The pile of appliances at the south side solid waste transfer station is down. Waste attendants say people are no longer discarding household items and are hanging on to appliances until "they're dead dead." (Sarah Smith / Enterprise)

The Henrietta Mall is drastically low on inventory, due to reductions in the supply chain.

Like all businesses, the mall hopes for a turnaround. But hard times have hit the waste stream.

The "mall" is the euphemism given to the Hubbard County Solid Waste Transfer Station, located off Henrietta Avenue in Park Rapids.

Fewer people are buying merchandise and generating less garbage.

That was the report the Hubbard County board heard Wednesday from solid waste manager Vern Massie.

"Basically there's less traffic, less volume," he said. "A lot is due to Pamida closing, due to Straight River Engineering cutting back, things like that. It's the economy just generally."

Massie told the board solid waste collections dropped 19 percent in January over the previous month with recycling collections falling off 40 percent.
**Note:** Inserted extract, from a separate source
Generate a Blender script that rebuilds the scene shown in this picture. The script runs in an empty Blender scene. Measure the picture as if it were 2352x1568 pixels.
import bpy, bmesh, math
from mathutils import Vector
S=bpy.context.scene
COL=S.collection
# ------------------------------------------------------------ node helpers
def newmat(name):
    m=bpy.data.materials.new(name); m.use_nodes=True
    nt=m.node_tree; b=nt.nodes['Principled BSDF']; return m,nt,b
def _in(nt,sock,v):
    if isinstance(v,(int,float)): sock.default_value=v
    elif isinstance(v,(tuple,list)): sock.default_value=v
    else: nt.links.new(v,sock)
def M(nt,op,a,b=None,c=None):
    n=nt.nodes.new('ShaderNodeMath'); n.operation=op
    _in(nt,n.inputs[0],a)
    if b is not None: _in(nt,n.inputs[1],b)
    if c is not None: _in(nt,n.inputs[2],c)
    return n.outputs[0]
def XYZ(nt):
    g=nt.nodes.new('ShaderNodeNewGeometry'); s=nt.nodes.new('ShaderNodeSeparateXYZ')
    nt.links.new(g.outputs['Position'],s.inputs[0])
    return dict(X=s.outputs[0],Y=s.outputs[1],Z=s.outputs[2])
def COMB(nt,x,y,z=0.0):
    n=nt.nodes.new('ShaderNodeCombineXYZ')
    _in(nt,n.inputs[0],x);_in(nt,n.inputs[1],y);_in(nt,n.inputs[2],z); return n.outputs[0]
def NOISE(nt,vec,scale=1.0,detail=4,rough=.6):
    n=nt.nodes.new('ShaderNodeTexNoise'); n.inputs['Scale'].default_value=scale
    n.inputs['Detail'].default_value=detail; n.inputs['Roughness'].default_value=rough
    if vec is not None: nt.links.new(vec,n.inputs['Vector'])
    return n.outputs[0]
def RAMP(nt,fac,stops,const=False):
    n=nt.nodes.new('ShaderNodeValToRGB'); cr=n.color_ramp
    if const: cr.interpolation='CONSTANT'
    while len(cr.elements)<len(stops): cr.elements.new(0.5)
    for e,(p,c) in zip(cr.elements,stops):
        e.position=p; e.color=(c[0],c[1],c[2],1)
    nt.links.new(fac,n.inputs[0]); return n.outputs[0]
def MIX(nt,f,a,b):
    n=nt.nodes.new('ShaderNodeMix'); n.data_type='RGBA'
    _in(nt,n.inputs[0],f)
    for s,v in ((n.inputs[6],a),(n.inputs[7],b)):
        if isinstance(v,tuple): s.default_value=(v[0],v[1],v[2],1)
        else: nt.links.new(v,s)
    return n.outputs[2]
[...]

"I think a lot of them, from the few (people) I've talked to, they're not buying those things they probably bought in the past," he said. "When they go shopping they might bypass more frilly luxury things and just get the necessity things. Thus they're cooking more at home, they're not going out to eat as much...
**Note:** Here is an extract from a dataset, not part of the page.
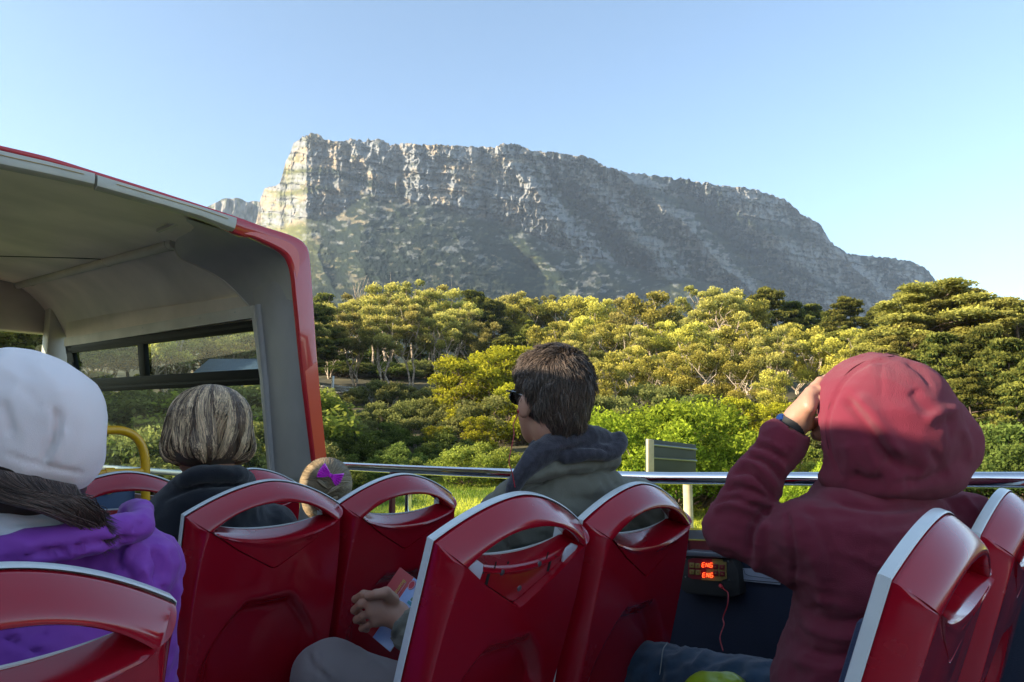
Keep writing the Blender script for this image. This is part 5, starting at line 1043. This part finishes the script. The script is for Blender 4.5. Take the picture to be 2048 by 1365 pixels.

"It's all inclusive," he said. "The businesses aren't generating because the public isn't buying and the public isn't generating because they're not buying it to generate."

Massie said a good barometer of the economy was this week. Normally after a long holiday weekend, residents would fill four trailers with solid waste. Tuesday, they filled only two.

'That's a normal average day," Massie said.

"Even collections of appliances are down," said solid waste attendant Jody Bjornson. "It used to be that people would get rid of their appliances before they were dead. Now they hang on to them until they're dead dead."

The mountainous pile of appliances at the transfer station is now a molehill.

Bjornson and fellow attendant Janelle Pedersen say there's been a dramatic reduction in the amount of household goods, construction materials, scrap metal and other items dropped off at the station.

"People are hanging onto things longer," Pedersen said.

'There's no remodeling going on so we're not seeing construction waste," Bjornson said.

Massie said the number of recycled cans has fallen off because consumers are cutting back on soda purchases.

The lack of waste also led the board to scuttle a proposed solid waste transfer station near Akeley on Highway 64.

"Three, four, five years ago we started looking for alternatives sites in case something would happen to our one in Park Rapids so we might be looking at more demolition facilities," Massie said. "That's where we take our demolition materials from housing, road projects, the wood debris, the concrete, the shingles."

The housing industry is down, road construction may experience a slowdown and the price tag for the transfer station was too steep, commissioners agreed.

Massie had approached the board about spending $5,000 to begin the permitting process, which would eventually lead to building the transfer station. He then suggested holding off.

Commissioners agreed and put the brakes on the expenditure, mainly because they don't foresee spending large sums of money for the transfer station, even though the permit would be good for five years and is renewable.

"I don't think we're gonna put $2 million in it," said commissioner Don Carlson, after learning of the cost.

Massie said solid waste collections have been down since gas leapt to $4 per gallon.

"People were stockpiling it in the back of their pickups and bringing in one load a month instead of every week," he said. "We're still seeing that."

But the county is also stockpiling recyclable waste, because the price has plummeted. "We're shipping it out only when we have to," he said.

"We know the site is something we can get permitted if we want to move forward," Massie said. "Right now the volume doesn't warrant it. Everything kind of came to a screeching halt. Not too much sense pursuing that and setting it on the shelf."

Just like the economy, Massie believes there will be a waste revival.

"We hope to see it increasing, but the traffic volume on any given day is drastically lower than what we see normally."

Bjornson said he thinks hard times have forced people to take a hard look at their consumer habits.

"Maybe that's not a bad thing," he said. 'We're a wasteful society."